Pretty much. Sites don't advertise feeds much. If they exist at all it's a tine link buried in the small text at the bottom.
If sites don't provide an attractive feed and it's not easier or as easy to use as other aggregates like Facebook, of course the browsers are going to drop the code.
I suspect most people don't want to read more than a paragraph and expect a video instead.
I've Newsbeuter with feeds from all regularly visited sites set up, but they've gotten so few and far between it's just easier to go direct, and most articles link to the real site anyway these days.
I use feedly.com now and am pretty happy with it.
It seems to me that The Reg used to supply RSS links to individual authors. I used to use it to keep up with new postings by Alistair Dabbs, but I haven't been able to find an alternative for a long time. Perhaps someone can tell me if there is a way to do this that I am just missing.
I like RSS a lot and have been annoyed at its gradual demise.
RSS is still the best way to consume day-by-day data on the 'net. For a site like El Reg, we get the executive summary, then click on selected stories we want to read. I don't think I'd hang around here if there were no feed. Ditto other news sites. And all the blogs I follow are through RSS or Atom feeds, either directly or aggregated as Planets (which I follow using a Planet's feed).
The web browser does nicely for sites one visits proactively but not daily, and for interactive contents. Mailinglists serve for full two-way communication, with a much higher bar to subscription than a feed. Usenet does (or did) interactive comms best of all. RSS serves a niche that is none of those.
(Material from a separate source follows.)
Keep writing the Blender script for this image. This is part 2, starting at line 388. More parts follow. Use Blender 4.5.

Fortunately these media still integrate: the RSS button in a webpage, and the feed reader launching a full Reg story in a browser. No need for Firefox's builtin stuff, which was always less-than optimal.
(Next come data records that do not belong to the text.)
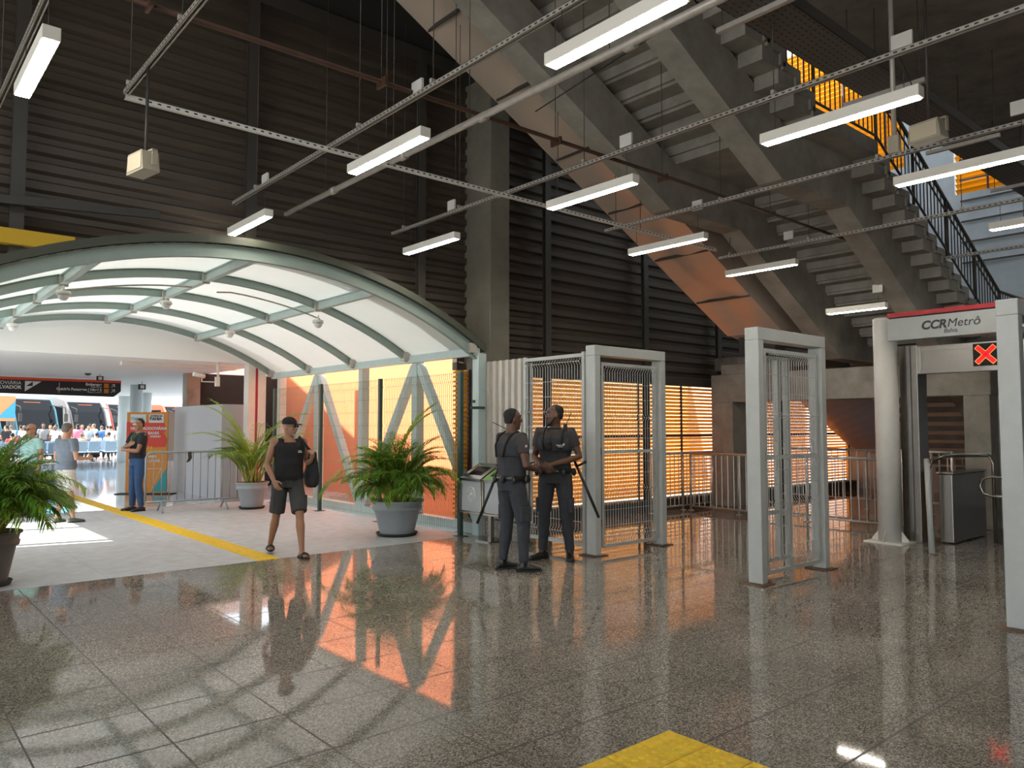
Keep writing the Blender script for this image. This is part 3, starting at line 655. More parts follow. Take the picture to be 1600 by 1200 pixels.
tag(MB().box(6.83, 6.87, 8.78, 8.82, 1.95, 1.99).box(6.8, 7.06, 8.79, 8.81, 1.86, 1.9).build('gate_latch', M_GREEN), 'small dark latch arm between the fence post and the canopy post', 'latch')
# recycling bin
t = thing('recycling_bin', (6.78, 8.3, 0), 'double stainless recycling bin with clear panels and sloped lids, left of the guards', 'bin')
F = MB()
for y in (7.82, 8.33, 8.37, 8.85):
    for x in (6.66, 6.98): F.box(x - 0.012, x + 0.012, y - 0.012, y + 0.012, 0.38, 0.86)
for z in (0.39, 0.85):
    for x in (6.66, 6.98): F.box(x - 0.012, x + 0.012, 7.82, 8.85, z - 0.012, z + 0.012)
    for y in (7.82, 8.33, 8.37, 8.85): F.box(6.66, 6.98, y - 0.012, y + 0.012, z - 0.012, z + 0.012)
F.build('frame', M_STAIN, t)
MB().box(6.79, 6.85, 8.32, 8.38, 0.02, 0.38).build('leg', M_STAIN, t)
MB().box(6.66, 6.98, 8.2, 8.5, 0, 0.02).build('foot_plate', M_STAIN, t)
M_CLEAR = mat('clear_bin_panel', (0.62, 0.64, 0.66), 0.15, trans=0.35)
for (y0, y1, lm, nm) in ((8.39, 8.83, M_STAIN, 'left'), (7.84, 8.31, mat('green_lid', (0.20, 0.34, 0.10), 0.5), 'right')):
    MB().box(6.665, 6.975, y0, y1, 0.41, 0.83).build('bin_panel', M_CLEAR, t)
    x0, x1, z0, z1 = 6.64, 7.0, 0.87, 1.08
    m = MB()
    # sloped lid ring with an opening
    ym = (y0 + y1) / 2
    out = [(x0, y0 - 0.02, z0), (x0, y1 + 0.02, z0), (x1, y1 + 0.02, z0 + 0.2), (x1, y0 - 0.02, z0 + 0.2)]
    inn = [(x0 + 0.08, y0 + 0.06, z0 + 0.045), (x0 + 0.08, y1 - 0.06, z0 + 0.045), (x1 - 0.08, y1 - 0.06, z0 + 0.155), (x1 - 0.08, y0 + 0.06, z0 + 0.155)]
    m.add(out + inn, [(0, 1, 5, 4), (1, 2, 6, 5), (2, 3, 7, 6), (3, 0, 4, 7)]); m.add([(x, y, z0 - 0.005) for x, y, z in out] + out, [(0, 1, 5, 4), (1, 2, 6, 5), (2, 3, 7, 6), (3, 0, 4, 7)])
    m.build('lid', lm, t, fix=False)
    MB().add([(x, y, z - 0.07) for x, y, z in inn], [(0, 1, 2, 3)]).build('lid_opening', M_BLACK, t, fix=False)
m = MB(); c = (6.6625, 8.6, 0.64)
for rr, q in ((0.085, 0.007), (0.06, 0.005)):
    pts = [(6.662, c[1] + rr*math.cos(a*math.pi/12), c[2] + rr*1.25*math.sin(a*math.pi/12)) for a in range(25)]; m.tube(pts, q, 5)
m.ball((6.662, c[1], c[2]), 0.025, 8); m.build('round_emblem', M_WHITEP, t)
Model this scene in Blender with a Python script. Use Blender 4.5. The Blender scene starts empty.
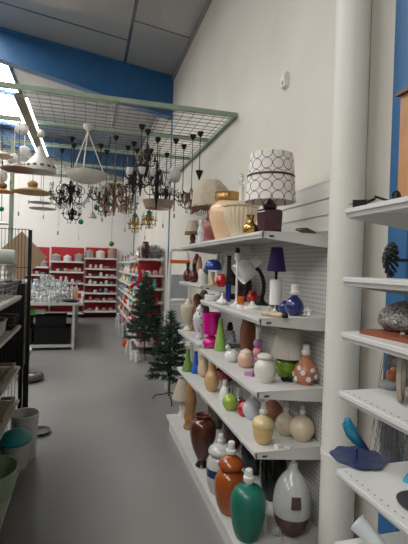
import bpy, math, random
import numpy as np
from mathutils import Vector, Matrix
PI = math.pi
random.seed(7)
scn = bpy.context.scene
COL = scn.collection
# ------------------------------------------------------------------ camera
F = 425.0
YAW, PITCH, ROLL = math.radians(15.46), math.radians(.68), math.radians(-1.70)
EYE = Vector((0, 0, 1.55))
fw = Vector((math.sin(YAW)*math.cos(PITCH), math.cos(YAW)*math.cos(PITCH), -math.sin(PITCH)))
rt0 = Vector((math.cos(YAW), -math.sin(YAW), 0)); dn0 = fw.cross(rt0)
rt = rt0*math.cos(ROLL) + dn0*math.sin(ROLL); dn = -rt0*math.sin(ROLL) + dn0*math.cos(ROLL)
cd = bpy.data.cameras.new('camera'); cam = bpy.data.objects.new('camera', cd); COL.objects.link(cam)
m = Matrix((rt, -dn, -fw)).transposed().to_4x4(); m.translation = EYE; cam.matrix_world = m
cd.sensor_fit = 'VERTICAL'; cd.sensor_height = 24; cd.lens = 24*F/544; cd.clip_start = .02; cd.clip_end = 200
scn.camera = cam

def at(px, py, ax, v):
    """the point of the plane axis=v seen at a pixel of the photograph"""
    q = fw + rt*((px-204)/F) + dn*((py-272)/F)
    return EYE + q*((v-EYE[ax])/q[ax])
def proj(p):
    q = Vector(p)-EYE; z = q.dot(fw)
    return 204+F*q.dot(rt)/z, 272+F*q.dot(dn)/z
def mpp(p):
    return (Vector(p)-EYE).dot(fw)/F
def solve_y(px, X, z):
    lo, hi = .3, 30.
    for _ in range(50):
        mid = (lo+hi)/2
        if proj((X, mid, z))[0] > px: lo = mid
        else: hi = mid
    return lo

# ------------------------------------------------------------------ materials
MATS = {}
def mat(name, col, rough=.5, metal=0, noise=None, bump=None, trans=0, emit=None, coat=0, col2=None, alpha=1, spec=None):
    if name in MATS: return MATS[name]
    mt = bpy.data.materials.new(name); mt.use_nodes = True; nt = mt.node_tree
    b = nt.nodes['Principled BSDF']
    b.inputs['Base Color'].default_value = (*col, 1)
    b.inputs['Roughness'].default_value = rough; b.inputs['Metallic'].default_value = metal
    b.inputs['Transmission Weight'].default_value = trans; b.inputs['Coat Weight'].default_value = coat
    b.inputs['Coat Roughness'].default_value = .08
    if spec is not None: b.inputs['Specular IOR Level'].default_value = spec
    if alpha < 1: b.inputs['Alpha'].default_value = alpha
    if emit:
        b.inputs['Emission Color'].default_value = (*emit[0], 1); b.inputs['Emission Strength'].default_value = emit[1]
    tc = nt.nodes.new('ShaderNodeTexCoord')
    if noise:
        n = nt.nodes.new('ShaderNodeTexNoise'); n.inputs['Scale'].default_value = noise[0]; n.inputs['Detail'].default_value = 5
        nt.links.new(tc.outputs['Object'], n.inputs['Vector'])
        r = nt.nodes.new('ShaderNodeValToRGB'); r.color_ramp.elements[0].position = .35; r.color_ramp.elements[1].position = .68
        c2 = col2 if col2 else tuple(c*(1-noise[1]) for c in col)
        r.color_ramp.elements[0].color = (*c2, 1); r.color_ramp.elements[1].color = (*col, 1)
        nt.links.new(n.outputs['Fac'], r.inputs['Fac']); nt.links.new(r.outputs['Color'], b.inputs['Base Color'])
    if bump:
        n2 = nt.nodes.new('ShaderNodeTexNoise'); n2.inputs['Scale'].default_value = bump[0]; n2.inputs['Detail'].default_value = 6
        nt.links.new(tc.outputs['Object'], n2.inputs['Vector'])
        bp = nt.nodes.new('ShaderNodeBump'); bp.inputs['Strength'].default_value = bump[1]; bp.inputs['Distance'].default_value = .01
        nt.links.new(n2.outputs['Fac'], bp.inputs['Height']); nt.links.new(bp.outputs['Normal'], b.inputs['Normal'])
    MATS[name] = mt
    return mt
def ceram(name, col, rough=.18, **k): return mat(name, col, rough, coat=.25, **k)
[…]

My phpBB board has an Atom feed, that I read on Fossamail. I can monitor posts without having to keep refreshing the browser. A favorite site of mine, American Bird Conservancy, switched from RSS to Twitter. I don't see their updates anymore. I miss the days when everything online didn't have to be monetized.
RSS is a really simple format that is easy to code, several orders of magnitude simpler than html, javascript, css, etc. I find it really worrying that a spokesperson from Mozilla would describe it as difficult to maintain or bring up to modern coding standards. Either Mozilla have lost all their skilled programmers or he's lying.